Dry rolling-sliding wear behavior of ER9 wheel and R260 rail couple under different operating conditions

This work aimed to evaluate the effects of contact stress and slip ratio on wear and rolling contact fatigue of ER9 wheel steel and R260 rail steel couple under unlubricated conditions using a dual disk test. It was demonstrated that as either contact stress or slip ratio increased, so did the wear rate and surface damage of both ER9 wheels and R260 rail rollers. The wear rate of the ER9 wheel steel containing proeutectoid ferrite and the smaller structure size of pearlite increased significantly when compared to the rail steel containing fully pearlite in each pair. After testing according to the conditions used in this work, the surface hardness of the pearlitic rail steel was higher than that of the ferrite-pearlite wheel steel.
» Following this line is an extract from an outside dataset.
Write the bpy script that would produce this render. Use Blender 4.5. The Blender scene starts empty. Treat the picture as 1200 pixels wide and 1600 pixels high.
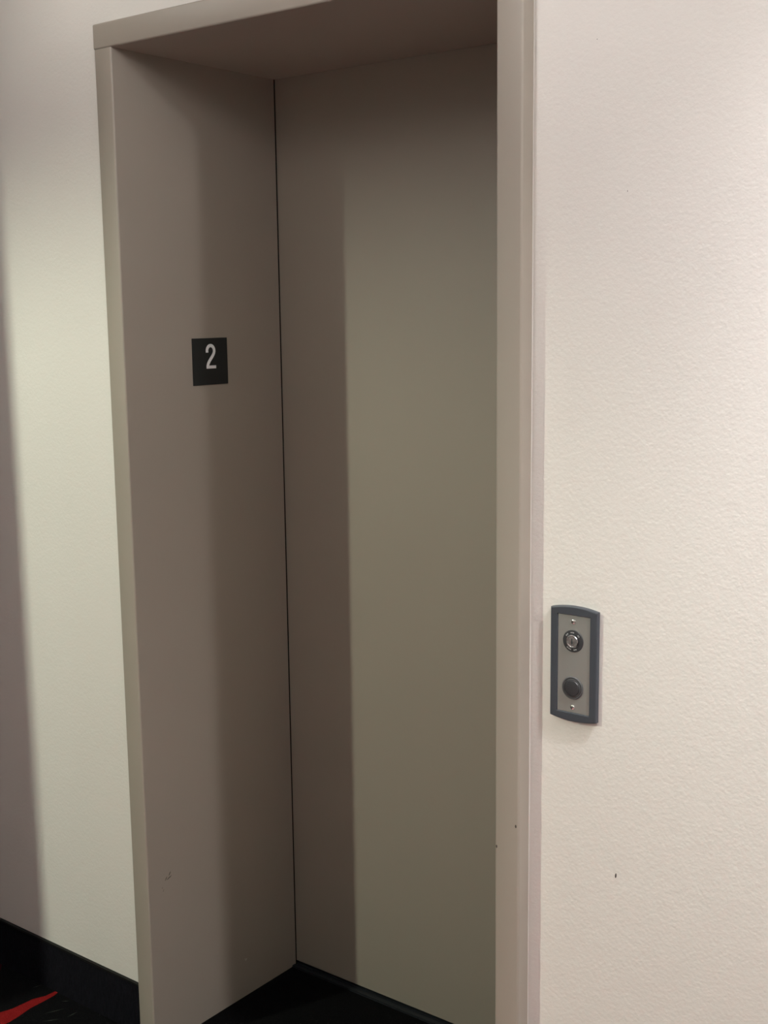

The average hardening ratio of ER9 wheel steel and R260 rail steel was 0.7 and 1.28, respectively. This was consistent with the subsurface deformation angle. With full pearlite in the microstructure of rail steel, the main wear mechanism was predominantly caused by fatigue cracking and peeling, with some adhesive wear. Whereas the most prominent mechanism of the ferrite-pearlite wheel steel was adhesive wear, which was followed by spalling and small fatigue cracks.